> [Required task]:
Leave the pictures out. Retype exactly the lines below from the one containing "What Blender Python" through the one containing "from mathutils import Vector, Matrix, noise", and no others.

> [Items]:
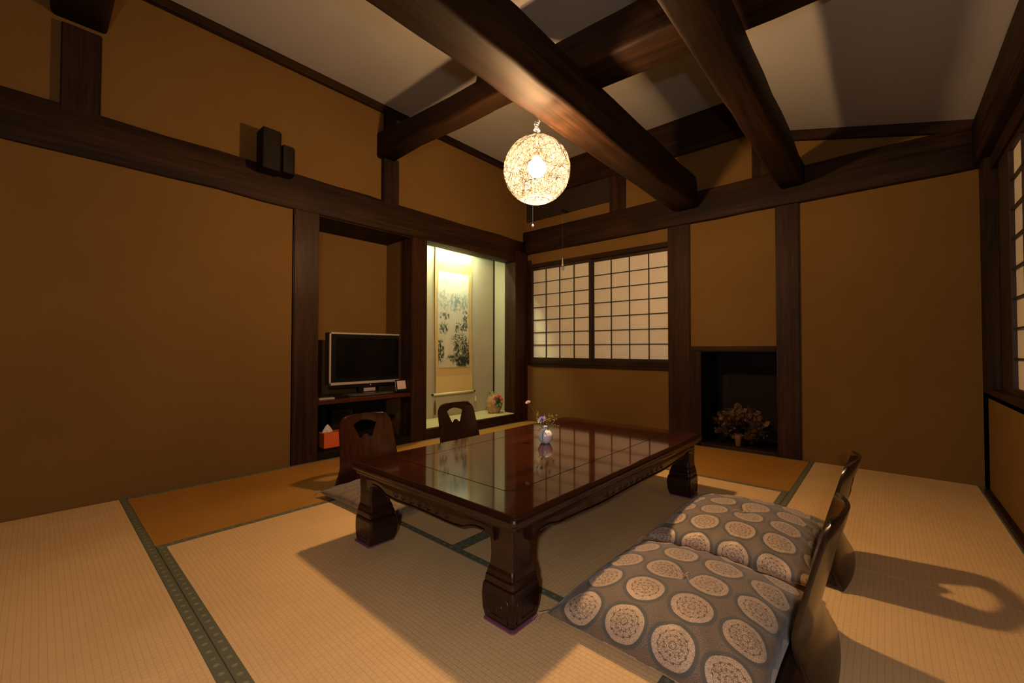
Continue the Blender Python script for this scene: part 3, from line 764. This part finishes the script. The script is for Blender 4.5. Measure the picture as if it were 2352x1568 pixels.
for k, (a_, h_, L_) in enumerate(((-.045, .075, .03), (-.035, .05, .026), (.0, .055, .03), (.02, .07, .028), (.012, .03, .03), (-.012, .012, .026), (.045, .02, .024))):
    b = NB(); c = P_(a_, .01*(k % 3-1), h_-.02); d = Vector((rnd.uniform(-.5, .5), rnd.uniform(-.5, .5), 1)).normalized(); s_ = d.cross(Vector((RD.y, -RD.x, .3))).normalized()
    pts = [c, c+d*L_*.35+s_*L_*.17, c+d*L_*.75+s_*L_*.12, c+d*L_, c+d*L_*.75-s_*L_*.12, c+d*L_*.35-s_*L_*.17]
    b.faces.new([b.verts.new(p) for p in pts]); obj('leaf', b, leaf_m, vase)

# ------------------------------------------------------------------ television and small things on the shelf
TVX = -.20
tv = thing('television', 'flat screen television with a silver frame standing on the recess shelf', 'television', (TVX, -1.87, .44))
silver = plain('silver_plastic', (.52, .44, .36), .35, .3); blackp = plain('gloss_black_plastic', (.008, .008, .009), .18, 0, .5, .1)
y0, y1, z0, z1 = -2.238, -1.520, .530, .962
b = NB(); box(b, TVX-.085, TVX-.004, y0, y1, z0+.0, z1, .008); obj('casing', b, blackp, tv)
b = NB(); fw = .014
for q in ((y0, y1, z0, z0+.022), (y0, y1, z1-fw, z1), (y0, y0+fw, z0, z1), (y1-fw, y1, z0, z1)): box(b, TVX-.02, TVX+.002, q[0], q[1], q[2], q[3], .002, 1)
obj('frame', b, silver, tv)
b = NB(); box(b, TVX-.02, TVX-.001, y0+fw, y1-fw, z0+.022, z1-fw); obj('bezel', b, plain('dark_grey_bezel', (.006, .0055, .005), .7, 0, .1), tv)
b = NB(); box(b, TVX-.01, TVX-.0004, y0+.055, y1-.055, z0+.055, z1-.045); obj('screen', b, plain('black_screen', (.004, .004, .004), .12, 0, .45, .05), tv)
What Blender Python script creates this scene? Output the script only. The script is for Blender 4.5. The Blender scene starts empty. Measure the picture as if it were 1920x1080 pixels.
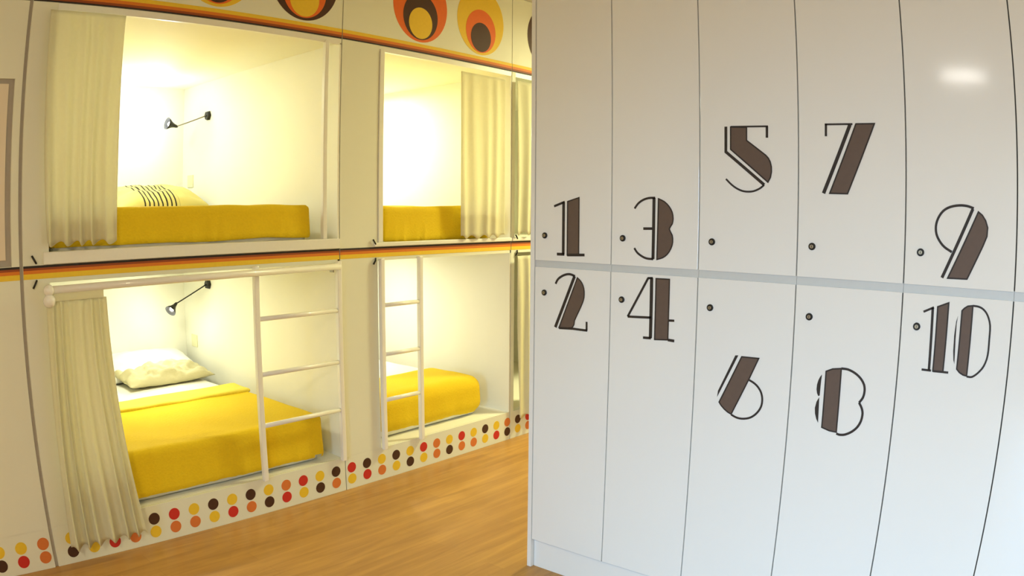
import bpy, bmesh, math, random
from mathutils import Vector, Matrix, noise

random.seed(7)
PI = math.pi
SC = bpy.context.scene
COL = SC.collection

# ------------------------------------------------------------------ camera (wide lens with barrel curvature)
CAM = Vector((0.71138509, -3.44703447, 1.59302526))
YAW, PITCH, ROLL = 0.8663353000729798, -0.09790033389524043, 0.006609992535496968
fw = Vector((math.sin(YAW)*math.cos(PITCH), math.cos(YAW)*math.cos(PITCH), math.sin(PITCH)))
rt0 = Vector((math.cos(YAW), -math.sin(YAW), 0)); up0 = rt0.cross(fw)
rt = math.cos(ROLL)*rt0 + math.sin(ROLL)*up0
up = -math.sin(ROLL)*rt0 + math.cos(ROLL)*up0
cd = bpy.data.cameras.new('camera')
cam = bpy.data.objects.new('camera', cd); COL.objects.link(cam)
cam.matrix_world = Matrix(((rt.x, up.x, -fw.x, CAM.x), (rt.y, up.y, -fw.y, CAM.y), (rt.z, up.z, -fw.z, CAM.z), (0, 0, 0, 1)))
cd.sensor_width = 36; cd.sensor_fit = 'HORIZONTAL'; cd.clip_start = 0.02
cd.type = 'PANO'
lens = cd if hasattr(cd, 'panorama_type') else cd.cycles
lens.panorama_type = 'FISHEYE_LENS_POLYNOMIAL'
lens.fisheye_fov = math.radians(150)
lens.fisheye_polynomial_k0 = 0.0
lens.fisheye_polynomial_k1 = -3.63688187e-02
lens.fisheye_polynomial_k2 = -3.89932559e-05
lens.fisheye_polynomial_k3 = 5.77233582e-06
lens.fisheye_polynomial_k4 = -2.60258482e-07
SC.camera = cam
SC.view_settings.view_transform = 'Standard'
SC.view_settings.look = 'None'
SC.view_settings.exposure = 0.0
SC.view_settings.gamma = 1.0
SC.view_settings.use_curve_mapping = False
SC.cycles.max_bounces = 8

# ------------------------------------------------------------------ world and the room's daylight
world = bpy.data.worlds.new('world'); SC.world = world; world.use_nodes = True
world.node_tree.nodes['Background'].inputs[0].default_value = (0.75, 0.85, 1.0, 1)
world.node_tree.nodes['Background'].inputs[1].default_value = 1.0

def area_light(name, loc, target, size, size_y, power, color, shape='RECTANGLE', spread=180):
    l = bpy.data.lights.new(name, 'AREA'); l.shape = shape; l.size = size; l.size_y = size_y
    l.energy = power; l.color = color; l.spread = math.radians(spread)
    o = bpy.data.objects.new(name, l); COL.objects.link(o)
    o.location = loc
    o.rotation_euler = (Vector(target) - Vector(loc)).to_track_quat('-Z', 'Y').to_euler()
    return o

# daylight entering by the window of the left wall, falling slightly downwards
area_light('window_daylight', (-3.05, -3.95, 1.5), (3.2, -3.2, -0.9), 1.3, 1.3, 58, (0.33, 0.65, 1.0), spread=64)
# unseen warm fill lamps, added to brighten the room and the passage
area_light('added_fill_rear', (-0.5, -3.9, 2.98), (-0.5, -3.9, 0), 0.46, 0.46, 71, (1.0, 0.82, 0.46), 'DISK')

area_light('added_fill_passage', (6.3, -1.1, 2.98), (6.3, -1.1, 0), 0.46, 0.46, 106, (1.0, 0.96, 0.46), 'DISK')

# ------------------------------------------------------------------ materials
def mat(name, col, rough=0.5, metal=0.0, bump=0.0, bscale=60, vary=0.0, spec=0.5, trans=0.0, emit=None, estr=0, coat=0.0):
    m = bpy.data.materials.new(name); m.use_nodes = True
    nt = m.node_tree; b = nt.nodes['Principled BSDF']
    b.inputs['Base Color'].default_value = (*col, 1); b.inputs['Roughness'].default_value = rough
    b.inputs['Metallic'].default_value = metal; b.inputs['Specular IOR Level'].default_value = spec
    b.inputs['Coat Weight'].default_value = coat
    tc = nt.nodes.new('ShaderNodeTexCoord')
    nz = nt.nodes.new('ShaderNodeTexNoise'); nz.inputs['Scale'].default_value = bscale; nz.inputs['Detail'].default_value = 4
    nt.links.new(tc.outputs['Object'], nz.inputs['Vector'])
    if vary:
        mx = nt.nodes.new('ShaderNodeMix'); mx.data_type = 'RGBA'
        mx.inputs['A'].default_value = (*[c*(1-vary) for c in col], 1); mx.inputs['B'].default_value = (*[min(1, c*(1+vary)) for c in col], 1)
        nt.links.new(nz.outputs['Fac'], mx.inputs['Factor']); nt.links.new(mx.outputs['Result'], b.inputs['Base Color'])
    if bump:
        bp = nt.nodes.new('ShaderNodeBump'); bp.inputs['Strength'].default_value = bump; bp.inputs['Distance'].default_value = 0.01
        nt.links.new(nz.outputs['Fac'], bp.inputs['Height']); nt.links.new(bp.outputs['Normal'], b.inputs['Normal'])
    if emit:
        b.inputs['Emission Color'].default_value = (*emit, 1); b.inputs['Emission Strength'].default_value = estr
    if trans:
        out = nt.nodes['Material Output']; tr = nt.nodes.new('ShaderNodeBsdfTranslucent'); tr.inputs[0].default_value = (*col, 1)
        ms = nt.nodes.new('ShaderNodeMixShader'); ms.inputs[0].default_value = trans
        nt.links.new(b.outputs[0], ms.inputs[1]); nt.links.new(tr.outputs[0], ms.inputs[2]); nt.links.new(ms.outputs[0], out.inputs[0])
    return m

M = {}
M['panel'] = mat('cream_laminate', (0.82, 0.83, 0.70), 0.6, vary=0.02, bscale=3)
M['niche'] = mat('niche_paint', (0.88, 0.87, 0.76), 0.7, vary=0.02, bscale=5)
M['trim'] = mat('white_trim', (0.88, 0.87, 0.80), 0.35, vary=0.02)
M['tube'] = mat('white_tube', (0.92, 0.91, 0.86), 0.25, vary=0.01, coat=0.5)
M['locker'] = mat('white_gloss_laminate', (0.82, 0.82, 0.80), 0.09, vary=0.01, bscale=2, spec=0.5)
M['carcass'] = mat('locker_carcass', (0.58, 0.60, 0.60), 0.5, vary=0.02)
M['gap'] = mat('dark_gap', (0.10, 0.085, 0.07), 0.9, vary=0.1)
M['wall'] = mat('wall_paint', (0.80, 0.78, 0.72), 0.85, bump=0.05, bscale=200, vary=0.02)
M['ceiling'] = mat('ceiling_paint', (0.84, 0.82, 0.76), 0.9, vary=0.02)
M['black'] = mat('black_vinyl', (0.022, 0.014, 0.010), 0.65, vary=0.1)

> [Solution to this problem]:
What Blender Python script creates this scene? Output the script only. The script is for Blender 4.5. The Blender scene starts empty. Measure the picture as if it were 1920x1080 pixels.
import bpy, bmesh, math, random
from mathutils import Vector, Matrix, noise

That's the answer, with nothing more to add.